Exercise requirements >>
Output all entries verbatim. Skip pictures.

Records provided >>
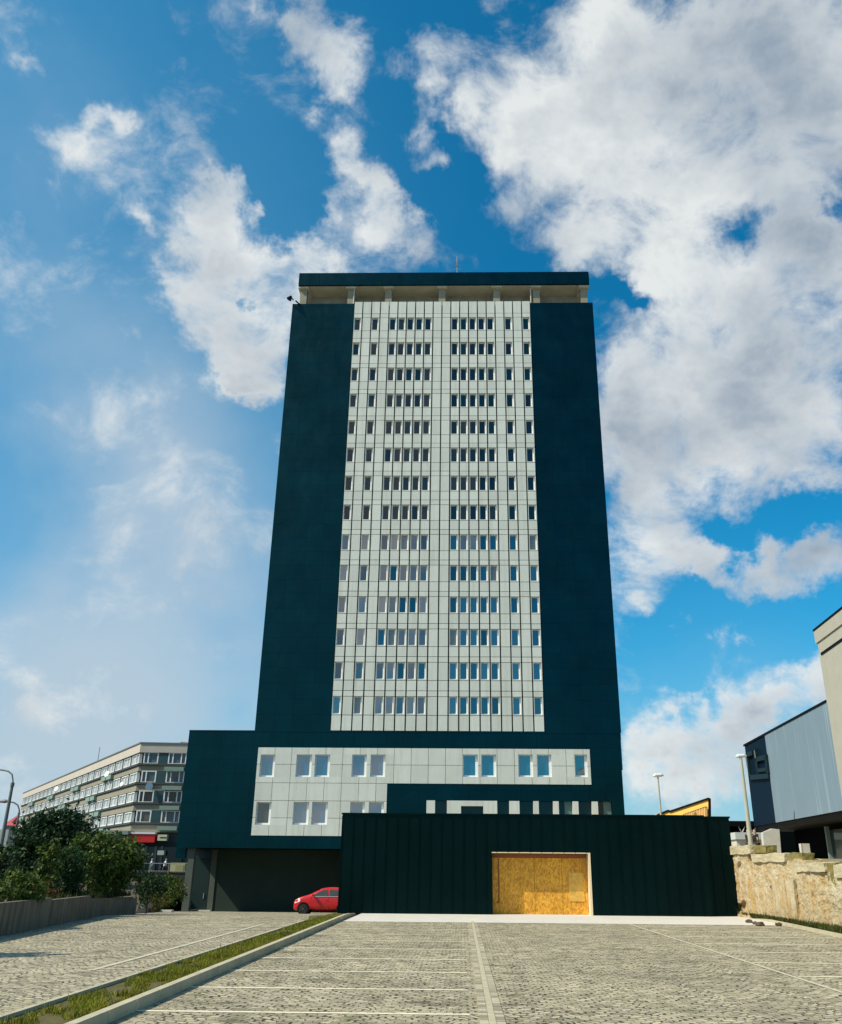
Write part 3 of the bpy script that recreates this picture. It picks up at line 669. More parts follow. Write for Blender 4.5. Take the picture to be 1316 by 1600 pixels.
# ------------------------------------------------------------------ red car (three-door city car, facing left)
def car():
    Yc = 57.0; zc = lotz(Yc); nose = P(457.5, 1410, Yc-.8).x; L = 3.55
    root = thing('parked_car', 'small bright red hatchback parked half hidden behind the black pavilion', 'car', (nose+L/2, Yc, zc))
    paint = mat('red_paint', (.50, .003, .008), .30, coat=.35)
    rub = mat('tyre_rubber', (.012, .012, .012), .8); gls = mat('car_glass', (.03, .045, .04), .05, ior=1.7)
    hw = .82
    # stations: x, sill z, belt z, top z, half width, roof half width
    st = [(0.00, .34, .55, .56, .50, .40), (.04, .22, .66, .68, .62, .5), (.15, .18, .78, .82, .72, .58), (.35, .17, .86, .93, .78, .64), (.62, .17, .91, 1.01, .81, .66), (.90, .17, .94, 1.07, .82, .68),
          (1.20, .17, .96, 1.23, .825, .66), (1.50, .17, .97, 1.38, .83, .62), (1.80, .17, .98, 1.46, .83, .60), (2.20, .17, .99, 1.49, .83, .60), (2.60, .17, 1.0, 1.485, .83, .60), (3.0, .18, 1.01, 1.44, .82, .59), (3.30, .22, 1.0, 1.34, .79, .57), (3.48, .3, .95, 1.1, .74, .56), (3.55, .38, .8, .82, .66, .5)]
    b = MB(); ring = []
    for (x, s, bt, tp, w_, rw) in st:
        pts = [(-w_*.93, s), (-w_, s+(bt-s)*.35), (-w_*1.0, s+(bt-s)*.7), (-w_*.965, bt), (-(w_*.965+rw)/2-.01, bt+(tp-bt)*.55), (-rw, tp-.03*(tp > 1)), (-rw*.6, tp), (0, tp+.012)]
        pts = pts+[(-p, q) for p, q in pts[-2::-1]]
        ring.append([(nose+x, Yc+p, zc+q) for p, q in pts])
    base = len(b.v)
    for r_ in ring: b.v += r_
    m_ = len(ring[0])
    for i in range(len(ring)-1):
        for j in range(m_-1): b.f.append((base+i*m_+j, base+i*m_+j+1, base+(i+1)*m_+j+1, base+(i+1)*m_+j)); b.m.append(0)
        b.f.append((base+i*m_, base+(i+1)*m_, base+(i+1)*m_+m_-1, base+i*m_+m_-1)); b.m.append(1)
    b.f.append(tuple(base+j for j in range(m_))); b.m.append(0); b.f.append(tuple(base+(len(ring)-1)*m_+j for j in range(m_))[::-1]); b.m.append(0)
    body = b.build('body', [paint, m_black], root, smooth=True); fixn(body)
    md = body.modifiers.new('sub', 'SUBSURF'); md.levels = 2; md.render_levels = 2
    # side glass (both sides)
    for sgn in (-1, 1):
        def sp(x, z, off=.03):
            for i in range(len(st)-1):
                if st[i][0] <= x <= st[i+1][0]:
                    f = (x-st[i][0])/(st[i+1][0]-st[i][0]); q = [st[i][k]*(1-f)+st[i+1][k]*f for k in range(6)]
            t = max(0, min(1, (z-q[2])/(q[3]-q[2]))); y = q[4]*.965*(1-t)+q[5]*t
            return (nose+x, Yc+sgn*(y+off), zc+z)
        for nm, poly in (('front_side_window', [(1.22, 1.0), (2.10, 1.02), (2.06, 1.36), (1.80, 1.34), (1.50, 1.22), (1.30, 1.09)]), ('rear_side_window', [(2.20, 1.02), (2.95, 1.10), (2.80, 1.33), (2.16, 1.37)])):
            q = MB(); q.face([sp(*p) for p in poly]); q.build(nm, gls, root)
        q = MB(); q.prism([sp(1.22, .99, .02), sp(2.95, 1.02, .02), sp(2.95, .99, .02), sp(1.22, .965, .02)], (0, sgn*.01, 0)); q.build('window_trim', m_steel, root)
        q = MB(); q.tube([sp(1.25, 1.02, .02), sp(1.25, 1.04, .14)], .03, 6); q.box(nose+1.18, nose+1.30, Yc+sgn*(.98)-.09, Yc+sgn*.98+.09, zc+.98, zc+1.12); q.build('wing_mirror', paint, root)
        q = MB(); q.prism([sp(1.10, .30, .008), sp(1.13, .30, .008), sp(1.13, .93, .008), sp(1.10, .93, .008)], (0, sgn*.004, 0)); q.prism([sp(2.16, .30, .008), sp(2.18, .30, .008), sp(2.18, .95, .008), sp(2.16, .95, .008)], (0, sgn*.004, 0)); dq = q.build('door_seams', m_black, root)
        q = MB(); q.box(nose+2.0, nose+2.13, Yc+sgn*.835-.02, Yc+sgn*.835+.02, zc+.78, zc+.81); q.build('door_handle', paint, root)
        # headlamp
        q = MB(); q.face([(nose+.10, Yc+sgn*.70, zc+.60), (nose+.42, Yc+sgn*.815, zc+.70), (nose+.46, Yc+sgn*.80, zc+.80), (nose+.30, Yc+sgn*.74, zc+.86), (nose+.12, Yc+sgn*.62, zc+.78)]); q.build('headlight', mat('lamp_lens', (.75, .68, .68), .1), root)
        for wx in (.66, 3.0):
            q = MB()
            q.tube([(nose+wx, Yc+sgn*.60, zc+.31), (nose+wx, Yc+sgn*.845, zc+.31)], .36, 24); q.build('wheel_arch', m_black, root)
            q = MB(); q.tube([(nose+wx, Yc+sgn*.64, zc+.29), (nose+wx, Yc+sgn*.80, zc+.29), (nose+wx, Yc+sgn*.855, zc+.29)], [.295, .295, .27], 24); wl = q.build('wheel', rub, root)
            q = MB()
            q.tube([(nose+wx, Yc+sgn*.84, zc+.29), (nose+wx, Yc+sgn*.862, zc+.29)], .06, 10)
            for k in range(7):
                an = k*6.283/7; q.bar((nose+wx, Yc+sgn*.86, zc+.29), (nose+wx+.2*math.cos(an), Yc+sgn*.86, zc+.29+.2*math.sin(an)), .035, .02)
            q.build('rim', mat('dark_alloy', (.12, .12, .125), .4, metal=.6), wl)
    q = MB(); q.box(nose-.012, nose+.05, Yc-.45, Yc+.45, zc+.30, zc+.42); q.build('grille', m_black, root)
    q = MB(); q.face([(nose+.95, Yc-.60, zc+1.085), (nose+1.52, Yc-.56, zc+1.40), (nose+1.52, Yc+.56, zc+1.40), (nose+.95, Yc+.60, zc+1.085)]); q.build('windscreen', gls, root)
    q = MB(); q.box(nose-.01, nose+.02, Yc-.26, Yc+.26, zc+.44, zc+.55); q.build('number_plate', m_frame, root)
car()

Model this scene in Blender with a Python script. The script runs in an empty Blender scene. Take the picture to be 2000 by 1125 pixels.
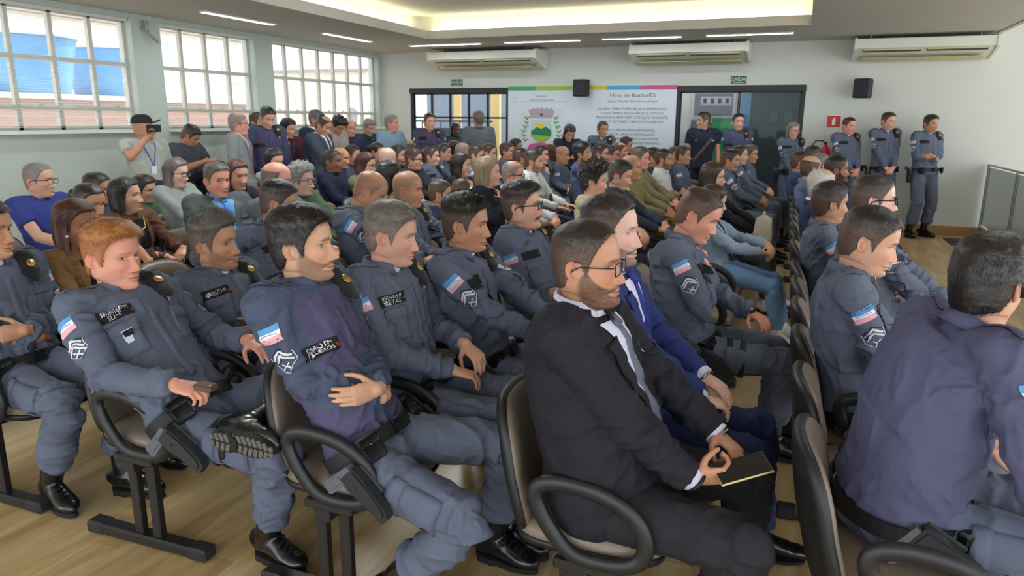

Result of this exercise >>
Write part 3 of the bpy script that recreates this picture. It picks up at line 669. More parts follow. Write for Blender 4.5. Take the picture to be 1316 by 1600 pixels.
# ------------------------------------------------------------------ red car (three-door city car, facing left)
def car():
    Yc = 57.0; zc = lotz(Yc); nose = P(457.5, 1410, Yc-.8).x; L = 3.55
    root = thing('parked_car', 'small bright red hatchback parked half hidden behind the black pavilion', 'car', (nose+L/2, Yc, zc))
    paint = mat('red_paint', (.50, .003, .008), .30, coat=.35)
    rub = mat('tyre_rubber', (.012, .012, .012), .8); gls = mat('car_glass', (.03, .045, .04), .05, ior=1.7)
    hw = .82
    # stations: x, sill z, belt z, top z, half width, roof half width
    st = [(0.00, .34, .55, .56, .50, .40), (.04, .22, .66, .68, .62, .5), (.15, .18, .78, .82, .72, .58), (.35, .17, .86, .93, .78, .64), (.62, .17, .91, 1.01, .81, .66), (.90, .17, .94, 1.07, .82, .68),
          (1.20, .17, .96, 1.23, .825, .66), (1.50, .17, .97, 1.38, .83, .62), (1.80, .17, .98, 1.46, .83, .60), (2.20, .17, .99, 1.49, .83, .60), (2.60, .17, 1.0, 1.485, .83, .60), (3.0, .18, 1.01, 1.44, .82, .59), (3.30, .22, 1.0, 1.34, .79, .57), (3.48, .3, .95, 1.1, .74, .56), (3.55, .38, .8, .82, .66, .5)]
    b = MB(); ring = []
    for (x, s, bt, tp, w_, rw) in st:
        pts = [(-w_*.93, s), (-w_, s+(bt-s)*.35), (-w_*1.0, s+(bt-s)*.7), (-w_*.965, bt), (-(w_*.965+rw)/2-.01, bt+(tp-bt)*.55), (-rw, tp-.03*(tp > 1)), (-rw*.6, tp), (0, tp+.012)]
        pts = pts+[(-p, q) for p, q in pts[-2::-1]]
        ring.append([(nose+x, Yc+p, zc+q) for p, q in pts])
    base = len(b.v)
    for r_ in ring: b.v += r_
    m_ = len(ring[0])
    for i in range(len(ring)-1):
        for j in range(m_-1): b.f.append((base+i*m_+j, base+i*m_+j+1, base+(i+1)*m_+j+1, base+(i+1)*m_+j)); b.m.append(0)
        b.f.append((base+i*m_, base+(i+1)*m_, base+(i+1)*m_+m_-1, base+i*m_+m_-1)); b.m.append(1)
    b.f.append(tuple(base+j for j in range(m_))); b.m.append(0); b.f.append(tuple(base+(len(ring)-1)*m_+j for j in range(m_))[::-1]); b.m.append(0)
    body = b.build('body', [paint, m_black], root, smooth=True); fixn(body)
    md = body.modifiers.new('sub', 'SUBSURF'); md.levels = 2; md.render_levels = 2
    # side glass (both sides)
    for sgn in (-1, 1):
        def sp(x, z, off=.03):
            for i in range(len(st)-1):
                if st[i][0] <= x <= st[i+1][0]:
                    f = (x-st[i][0])/(st[i+1][0]-st[i][0]); q = [st[i][k]*(1-f)+st[i+1][k]*f for k in range(6)]
            t = max(0, min(1, (z-q[2])/(q[3]-q[2]))); y = q[4]*.965*(1-t)+q[5]*t
            return (nose+x, Yc+sgn*(y+off), zc+z)
        for nm, poly in (('front_side_window', [(1.22, 1.0), (2.10, 1.02), (2.06, 1.36), (1.80, 1.34), (1.50, 1.22), (1.30, 1.09)]), ('rear_side_window', [(2.20, 1.02), (2.95, 1.10), (2.80, 1.33), (2.16, 1.37)])):
            q = MB(); q.face([sp(*p) for p in poly]); q.build(nm, gls, root)
        q = MB(); q.prism([sp(1.22, .99, .02), sp(2.95, 1.02, .02), sp(2.95, .99, .02), sp(1.22, .965, .02)], (0, sgn*.01, 0)); q.build('window_trim', m_steel, root)
        q = MB(); q.tube([sp(1.25, 1.02, .02), sp(1.25, 1.04, .14)], .03, 6); q.box(nose+1.18, nose+1.30, Yc+sgn*(.98)-.09, Yc+sgn*.98+.09, zc+.98, zc+1.12); q.build('wing_mirror', paint, root)
        q = MB(); q.prism([sp(1.10, .30, .008), sp(1.13, .30, .008), sp(1.13, .93, .008), sp(1.10, .93, .008)], (0, sgn*.004, 0)); q.prism([sp(2.16, .30, .008), sp(2.18, .30, .008), sp(2.18, .95, .008), sp(2.16, .95, .008)], (0, sgn*.004, 0)); dq = q.build('door_seams', m_black, root)
        q = MB(); q.box(nose+2.0, nose+2.13, Yc+sgn*.835-.02, Yc+sgn*.835+.02, zc+.78, zc+.81); q.build('door_handle', paint, root)
        # headlamp
        q = MB(); q.face([(nose+.10, Yc+sgn*.70, zc+.60), (nose+.42, Yc+sgn*.815, zc+.70), (nose+.46, Yc+sgn*.80, zc+.80), (nose+.30, Yc+sgn*.74, zc+.86), (nose+.12, Yc+sgn*.62, zc+.78)]); q.build('headlight', mat('lamp_lens', (.75, .68, .68), .1), root)
        for wx in (.66, 3.0):
            q = MB()
            q.tube([(nose+wx, Yc+sgn*.60, zc+.31), (nose+wx, Yc+sgn*.845, zc+.31)], .36, 24); q.build('wheel_arch', m_black, root)
            q = MB(); q.tube([(nose+wx, Yc+sgn*.64, zc+.29), (nose+wx, Yc+sgn*.80, zc+.29), (nose+wx, Yc+sgn*.855, zc+.29)], [.295, .295, .27], 24); wl = q.build('wheel', rub, root)
            q = MB()
            q.tube([(nose+wx, Yc+sgn*.84, zc+.29), (nose+wx, Yc+sgn*.862, zc+.29)], .06, 10)
            for k in range(7):
                an = k*6.283/7; q.bar((nose+wx, Yc+sgn*.86, zc+.29), (nose+wx+.2*math.cos(an), Yc+sgn*.86, zc+.29+.2*math.sin(an)), .035, .02)
            q.build('rim', mat('dark_alloy', (.12, .12, .125), .4, metal=.6), wl)
    q = MB(); q.box(nose-.012, nose+.05, Yc-.45, Yc+.45, zc+.30, zc+.42); q.build('grille', m_black, root)
    q = MB(); q.face([(nose+.95, Yc-.60, zc+1.085), (nose+1.52, Yc-.56, zc+1.40), (nose+1.52, Yc+.56, zc+1.40), (nose+.95, Yc+.60, zc+1.085)]); q.build('windscreen', gls, root)
    q = MB(); q.box(nose-.01, nose+.02, Yc-.26, Yc+.26, zc+.44, zc+.55); q.build('number_plate', m_frame, root)
car()

Model this scene in Blender with a Python script. The script runs in an empty Blender scene. Take the picture to be 2000 by 1125 pixels.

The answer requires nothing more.